After a seven-month quest to escape war in Syria, Dia Kasam thought she and her two sons were finally on their way, headed by train into Serbia and from there on to Germany to reunite with her sick husband and their three other children.

Instead, tricked by Afghan traffickers, they and 90 other asylum-seekers found themselves locked in a freight car headed in the wrong direction — back to Greece, where they started.

As the European Union struggles to hammer out ground rules to distribute asylum seekers among its member nations, refugees are left to deal with the chaotic and costly reality of fleeing war and poverty, which they've done in record numbers this year.

Kasam's route to Europe is typical: She left her home near Damascus for Lebanon and flew to Turkey, where she spent seven months with her 7- and 19-year-old sons before making an illegal crossing boat crossing to the Greek island of Leros. Many thousands of other migrants take the more dangerous Mediterranean sea route from Libya to the Italian coast, and nearly 1,830 are believed to have died so far this year.

Once in Greece, Kasam made her way north, crossing into Macedonia and the border town of Gevgelija where she, her sons and the others traveling with them boarded what they thought was the train to Serbia Wednesday. But after seven hours locked inside, they realized they had travelled just 3 kilometers (2 miles) in the wrong direction, back to the tiny Greek town of Idomeni.

Most of the exhausted party spent the night in hotels in the nearby city of Thessaloniki, to let their children recover from the ordeal and figure out what to do next.

"My husband is on kidney dialysis, and who will look after our children?" said Kasam, 40. "In the state he's in, he's walking toward death, and I won't be by his side."

Syrians arriving in Greece are automatically granted temporary residence, although few want to stay in a debt-ridden country where jobs are rare and unemployment runs at more than 26 percent. But the temporary permits bar them from using trains and intercity buses in border regions.

So Kasam and her sons walked.

"It took five hours. We went through woods and I held my 7-year-old in my arms for much of the time. My feet started to swell."

Once in Macedonia, she refused to pay the traffickers until they reached their destination. "So they hit my 19-year-old son ... Others were beaten up too, next to the rail cars.
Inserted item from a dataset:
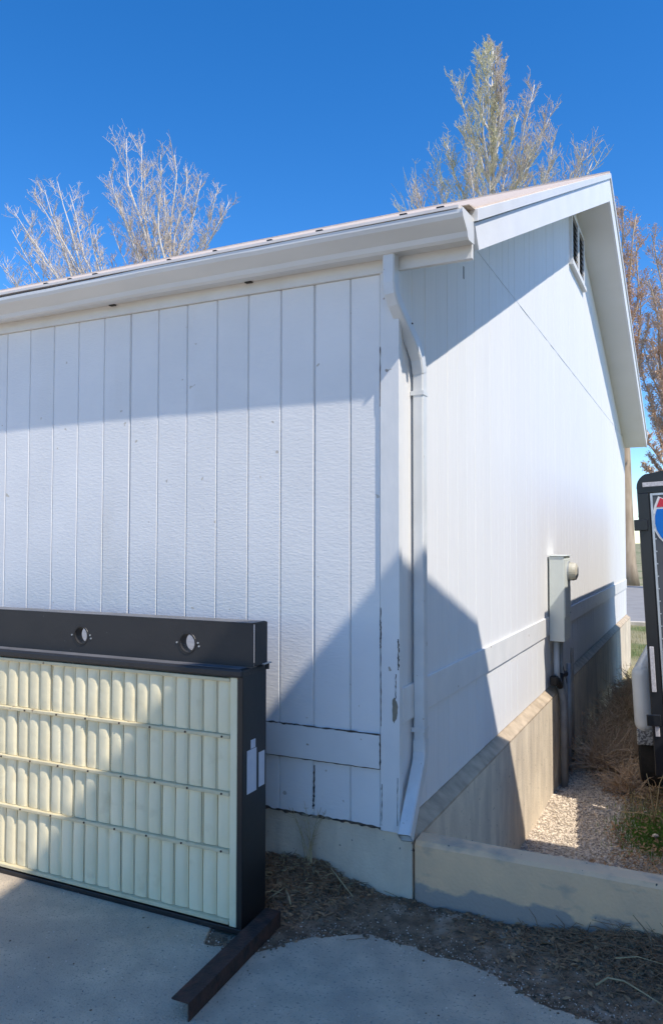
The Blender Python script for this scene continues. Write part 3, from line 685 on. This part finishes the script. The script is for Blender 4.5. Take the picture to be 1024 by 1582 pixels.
# single stalks one can point at
def stalk(pts, r, label, m='straw'):
    o = MB().tube(pts, [r*(1-.5*i/(len(pts)-1)) for i in range(len(pts))], 6).build('dry_stalk', M[m], None, smooth=True)
    return tag(o, label, 'stalk', 'dry stalks lying about')
stalk([(-.62,-.12,.07),(-.55,-.15,.062),(-.47,-.19,.05)], .007, 'straight dry stalk lying on the dirt heap, nearest the black frame')
stalk([(-.50,-.22,.05),(-.46,-.26,.04),(-.42,-.31,.03)], .0085, 'short thick straw piece lying on the dirt below the siding corner')
stalk([(-.55,-.30,.025),(-.52,-.26,.045),(-.50,-.20,.06)], .005, 'thin bent straw leaning at the bottom edge of the dirt heap')
stalk([(-.33,-.06,.12),(-.25,-.10,.08),(-.17,-.15,.05)], .004, 'thin dark straw lying against the foundation right of the weed')
stalk([(.96,-.36,.02),(1.0,-.325,.04),(1.06,-.33,.045),(1.13,-.37,.04),(1.22,-.42,.03)], .0045, 'long pale curved twig lying in the dirt before the retaining wall')
stalk([(1.02,-.22,.07),(1.10,-.20,.085),(1.22,-.22,.085)], .003, 'thin grey twig lying on the dark dirt under the retaining wall')
# dry weed against the foundation
wd = thing('dry_weed', (-.46,-.05,.10), 'thin dead weed standing against the foundation beside the panel', 'weed')
for i in range(7):
    mb = MB(); a = R(-.5,.5); hgt = R(.18,.36); p0 = V((-.46+R(-.02,.02),-.05,.10)); pts_ = [p0+V((a*.22*t*t+.012*nz(t*4,i),-.01*t,hgt*t)) for t in (0,.25,.5,.75,1)]
    mb.tube(pts_, [.0030,.0024,.0019,.0014,.0008], 5)
    for j in range(6):
        t = R(.3,.95); q = p0+V((a*.22*t*t,-.01*t,hgt*t)); s = R(.03,.07); mb.tube([q,q+V((R(-1,1)*s,-R(0,.5)*s,R(.1,.9)*s))],[.0012,.0006],4)
    mb.build('stem', M['straw'], wd)
# ------------------------------------------------------------------ dry bushes, green grass, tall yellow stalks
def bush(c, r, h, n, label, m='bush'):
    b = thing('dry_bush', c, label, 'bush', 'dead bushes between the house and the trailer')
    mb = MB(); c = V(c)
    for i in range(n):
        a = R(0,6.28); el = R(.15,1.35); ln = r*R(.6,1.25)
        d = V((math.cos(a)*math.cos(el), math.sin(a)*math.cos(el), math.sin(el)*h/r)); p = c+V((R(-.3,.3)*r,R(-.3,.3)*r,0)); pts_ = [p]
        for k in range(4):
            d = (d+V((R(-.5,.5),R(-.5,.5),R(-.55,.3)))).normalized(); p = p+d*ln/4; p.z = max(p.z, c.z); pts_.append(p.copy())
        mb.tube(pts_, [.0055,.005,.0042,.0034,.002], 3, cap=False)
        for k in range(3):
            q = pts_[random.randint(1,4)]; s = r*R(.1,.3); mb.tube([q, q+V((R(-1,1),R(-1,1),R(-.4,.9)))*s],[.0034,.0016],3,cap=False)
    mb.build('stems', M[m], b); return b
bush((.40,4.85,-.58), .46, .46, 300, 'brown tangled dead bush in the gravel, nearest the retaining wall')
bush((.62,5.25,-.58), .40, .50, 270, 'brown dead bush right beside the white trailer fender')
bush((.32,5.95,-.58), .42, .60, 260, 'brown dead bush behind the meter conduits against the foundation')
bush((.42,7.2,-.58), .48, .66, 260, 'darker dead bush further back along the foundation')
bush((.40,9.2,-.58), .45, .38, 260, 'farthest dead bush near the far end of the foundation')
bush((.72,4.25,-.57), .34, .26, 200, 'low flattened dead bush in front of the trailer rear corner')
def blades(name, m, n, area, h, label, cat, lean=.5):
    mb = MB()
    for i in range(n):
        x, y = area(); z = low_h(x, y)-.005; hh = h*R(.5,1.2); a = R(0,6.28); l = R(0,lean)*hh; wv = R(.0015,.003)
        t = V((math.cos(a)*l, math.sin(a)*l, hh)); s = V((math.sin(a), -math.cos(a), 0))*wv; p = V((x,y,z))
        mb.add([p-s, p+s, p+t*.55+V((0,0,hh*.1))+s*.7, p+t*.55+V((0,0,hh*.1))-s*.7, p+t], [(0,1,2,3),(3,2,4)])
    return tag(mb.build(name, M[m], None), label, cat, kind='stuff')
blades('grass', 'grass', 9000, lambda: (random.gauss(1.0,.13), random.gauss(3.22,.24)), .055, 'green grass patch growing at the edge of the gravel', 'grass')
blades('grass', 'grass_dry', 1200, lambda: (R(.7,1.6), R(3.3,4.6)), .11, 'dry yellow grass in front of the trailer', 'grass', 1.0)
blades('grass', 'grass_dry', 5000, lambda: (R(-2.5,1.2), R(12.6,19.2)), .10, 'yellow and green verge grass beyond the house end', 'grass', .8)
for pts_, lab in (([(.955,3.42,-.58),(.945,3.42,-.42),(.925,3.42,-.28),(.905,3.4,-.18)],'tall yellow stalk leaning in front of the trailer corner'),
                  ([(.955,3.35,-.57),(.985,3.33,-.40),(1.01,3.31,-.22),(1.08,3.30,-.05)],'tall yellow stalk bending right across the trailer door foot'),
                  ([(.70,3.45,-.54),(.85,3.43,-.52),(1.0,3.42,-.53),(1.1,3.30,-.55)],'yellow stalk lying flat along the top of the green grass')):
    stalk(pts_, .0055, lab)
stn = MB(); stones(stn, (.99,2.98,-.53), .03); tag(stn.build('stone', M['gravel'], None), 'single pale stone lying at the lower edge of the green grass', 'stone')
# ------------------------------------------------------------------ trees
def bend(p, q, n, sag, wob, outward=.5):
    pts = []
    for i in range(n+1):
        t = i/n; b = p.lerp(q, t)
        lift = math.sin(math.pi*t)*sag
        pts.append(b+V((wob*nz(t*3+q.x, q.z), wob*nz(t*3+q.y, q.x+7), -lift)))
    return pts
def sub(pts, t):
    u = t*(len(pts)-1); j = min(int(u), len(pts)-2); return pts[j].lerp(pts[j+1], u-j), (pts[j+1]-pts[j]).normalized()
def tree(name, label, base, trunk_top, r0, tips, bark, twig, nb=11, nt=7, blen=.30, tlen=.13, upb=.55, catkins=None, ck=0, alt=None, group=None, rt=.010, taper=.25):
    t_ = thing(name, base, label, 'tree', group); base = V(base); trunk_top = V(trunk_top)
    tp = bend(base, trunk_top, 8, 0, .12 if taper < .5 else .42)
    trunk = MB().tube(tp, [r0*(1.25 if i == 0 else 1-taper*i/8) for i in range(9)], 12).build('trunk', M[bark], t_, smooth=True)
    tops = MB(); ckm = MB(); tops2 = MB()
    for ti, tip in enumerate(tips):
        st, tip, rl = tip
        if st is None:                    # limb leaves the leader below its own tip, at about 45 degrees
            lat = math.hypot(tip[0]-base.x, tip[1]-base.y); zz = tip[2]-R(1.2,2.1)*lat-1.0
            st = max(.3, min(.97, (zz-base.z)/(trunk_top.z-base.z)))
        p, _ = sub(tp, st)
        L = (V(tip)-p).length
        lp = bend(p, V(tip), 9, L*.09, L*.06)
        lm = MB(); rr = [rl*1.0*(1-.9*i/9)+rt*.6 for i in range(10)]; lm.tube(lp, rr, 6)
        lm.build('limb', M[bark], t_, smooth=True)
        tw = tops2 if alt and ti % 2 else tops
        for i in range(nb):
            s = .30+.68*(i+R(0,1))/nb
            q, d = sub(lp, s); side = V((R(-1,1),R(-1,1),R(-.2,.6))).normalized()
            bl = L*blen*(1.15-s*.8)*R(.5,1.25)
            e = q+(d*.75+side*.75+V((0,0,upb*.6))).normalized()*bl
            bp = bend(q, e, 5, bl*.07, bl*.10)
            rb = max(rt, rl*.34*(1-s*.6)); lmr = [rb*(1-.75*k/5)+rt*.4 for k in range(6)]
            tw.tube(bp, lmr, 4, cap=False)
            for j in range(nt):
                s2 = .2+.8*(j+R(0,1))/nt; q2, d2 = sub(bp, min(s2,1)); sd_ = V((R(-1,1),R(-1,1),R(-.2,.8))).normalized()
                tl = L*tlen*(1.2-.6*s2)*R(.5,1.2)
                e2 = q2+(d2*.7+sd_*.8+V((0,0,upb*.5))).normalized()*tl; mid = q2.lerp(e2,.5)+V((R(-.06,.06),R(-.06,.06),-.04))*tl
                tw.tube([q2,mid,e2], [rt*.9,rt*.7,rt*.42], 3, cap=False)
                for k in range(3):
                    q3 = q2.lerp(e2, R(.25,1)); e3 = q3+(d2*.5+V((R(-1,1),R(-1,1),R(0,1.0)))).normalized()*tl*R(.25,.55)
                    tw.tube([q3,e3], [rt*.6,rt*.36], 3, cap=False)
                    if catkins and random.random() < ck:
                        for z in range(3):
                            c = e3+V((R(-.12,.12),R(-.12,.12),R(-.15,.1))); leaf(ckm, c, R(.035,.08), 1.2)
    tops.build('crown', M[twig], t_)
    if alt: tops2.build('crown', M[alt], t_)
    if catkins: ckm.build('catkins', M[catkins], t_, kind='stuff')
    return t_
YB = 18.0
def tips(lst, y, spread): return [(s, tuple(at(px, py, y+R(-spread,spread))), r) for s, px, py, r in lst]
b = at(258,430,YB)
tree('bare_tree', 'bare pale tree fanning out above the eave, taller one of the left pair', (b.x+.1,YB,-.7), (b.x,YB,b.z-.6), .26,
     tips([(.98,192,212,.06),(.97,215,228,.05),(1,242,238,.05),(.99,266,238,.055),(1,288,262,.05),(.98,310,278,.045),(.97,334,300,.045),(.95,352,312,.05),(.96,170,268,.045),(.92,340,338,.035),(.95,225,262,.035),(.99,254,300,.035),(.95,300,330,.035),(.96,185,310,.035)], YB, .9), 'bark_pale', 'twig_pale', nb=13, nt=6, blen=.27, tlen=.11, group='bare trees behind the house', rt=.0095)
b = at(236,475,YB+1)
tree('bare_tree', 'small low bare tree with reddish twigs between the two left trees', (b.x+.2,YB+1,-.7), (b.x,YB+1,b.z-1.2), .16,
     tips([(.97,180,362,.035),(.95,200,352,.035),(.92,176,395,.03),(.98,215,372,.03),(.9,228,392,.03),(1,285,375,.03)], YB+1, .6), 'bark_pale', 'twig_red', nb=11, nt=6, blen=.24, tlen=.10, group='bare trees behind the house', rt=.011)
b = at(192,508,YB-1)
tree('bare_tree', 'bare pale tree leaning left above the eave, at the far left', (b.x+.6,YB-1,-.7), (b.x,YB-1,b.z-.5), .24,
     tips([(.96,10,352,.045),(.97,28,330,.045),(.98,52,306,.05),(.98,72,294,.05),(.99,90,280,.055),(1,110,302,.05),(1,130,330,.045),(1,146,362,.04),(.93,-15,395,.04),(.92,10,424,.035),(.92,-15,455,.035),(.97,45,352,.035),(.98,80,350,.035),(.97,60,400,.035),(.98,105,380,.035)], YB-1, .9), 'bark_pale', 'twig_pale', nb=12, nt=6, blen=.22, tlen=.09, group='bare trees behind the house', rt=.0095)
b = at(776,520,YB); lead = at(760,74,YB)
tree('bare_tree', 'tall conical bare tree rising behind the ridge of the roof', (b.x+.05,YB,-.7), tuple(lead), .19,
     tips([(.985,757,60,.03),(.96,748,66,.03),(.96,772,70,.03),(.93,738,84,.03),(.93,782,92,.03),(None,737,112,.045),(None,780,118,.045),(None,704,128,.05),(None,826,132,.05),(None,718,190,.05),(None,848,172,.045),(None,694,222,.05),(None,858,215,.045),(None,676,258,.05),(None,645,298,.045),(None,622,308,.04),
           (None,905,232,.05),(None,915,248,.04),(None,882,268,.04),(None,800,178,.05),(None,745,205,.04),(None,815,240,.045),(None,664,305,.04),(None,768,160,.045),(None,722,255,.04),(None,842,255,.04),(None,790,235,.04),(None,700,285,.04),(None,866,290,.04),(None,750,76,.03),(None,768,84,.03),(None,746,150,.035),(None,778,150,.035),(None,764,120,.03),(None,830,215,.04)], YB, 1.5), 'bark_pale', 'twig_pale', nb=15, nt=7, blen=.32, tlen=.125, upb=.75, group='bare trees behind the house', rt=.0095, taper=.95, alt='twig_green')
YD = 41.0
b = at(967,905,YD)
tree('cottonwood_tree', 'large brown cottonwood across the road, its trunk visible past the house corner', (b.x,YD,-.75), (b.x-.25,YD,at(969,600,YD).z), .56,
     tips([(.97,958,318,.14),(.98,975,332,.12),(.95,945,345,.10),(.97,990,372,.10),(.9,948,410,.10),(.9,995,440,.10),(.85,1000,490,.08),(.8,950,490,.08),(.95,965,392,.08),(.8,985,530,.08),(.9,970,440,.08),(.85,962,520,.08)], YD, 1.6), 'bark_tan', 'twig_red', nb=15, nt=8, blen=.19, tlen=.08, upb=.8, catkins='catkin', ck=.75, group='cottonwoods across the road', rt=.018)
YE = 38.0
b = at(1030,905,YE)
tree('cottonwood_tree', 'spreading brown cottonwood across the road behind the black trailer', (b.x+1.2,YE,-.75), (b.x+.6,YE,at(1020,700,YE).z), .45,
     tips([(.98,1010,362,.12),(.98,1030,385,.12),(.97,1002,432,.10),(.95,1045,410,.10),(.93,994,512,.09),(.9,990,570,.09),(.9,1010,530,.08),(.85,1000,620,.08),(.8,988,665,.08),(.95,1060,460,.10),(.92,1025,570,.08),(.85,1040,610,.08),(.97,1018,465,.09),(.75,990,720,.07),(.72,1004,705,.07),(.6,990,800,.06),(.9,1020,650,.08)], YE, 1.6), 'bark_tan', 'twig_red', nb=15, nt=8, blen=.18, tlen=.075, upb=.65, catkins='catkin', ck=.7, group='cottonwoods across the road', rt=.018)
Police nearby could see what was happening but did not respond."

Most — though not Kasam — were persuaded to part with their money.

Twenty-four year-old Derkam and his wife, aged 19, traveled from the Iraqi city of Fallujah and spent 1,400 euros (nearly $1,600) for the train ride.

"They locked the doors at 3 a.m. and the train didn't move till 10 a.m. We could hardly breathe," said Derkam, who declined to give his last name out of fears for his safety. "Women and children were crying ... It was really hot. It was terrible."

Like many migrants, Mohammed, a 32-year-old Syrian, decided to split up his family to improve his chances of reaching Europe and spread out the financial burden.

He paid 500 euros ($570) to board the train with his 5-year-old son Mosab, while his wife and two other young children waited in Turkey for them to reach Germany.

They lived near Darayya, outside Damascus, where many homes — including their own — were destroyed in heavy fighting.

Mohammed, who also asked to not be further identified, said he did not know what to do next.

"I handed over the last of our money at the train, and now we are back here," he said. "My family is waiting for us to finish this journey. But now I don't know how I will get some more money. I don't know what will happen now."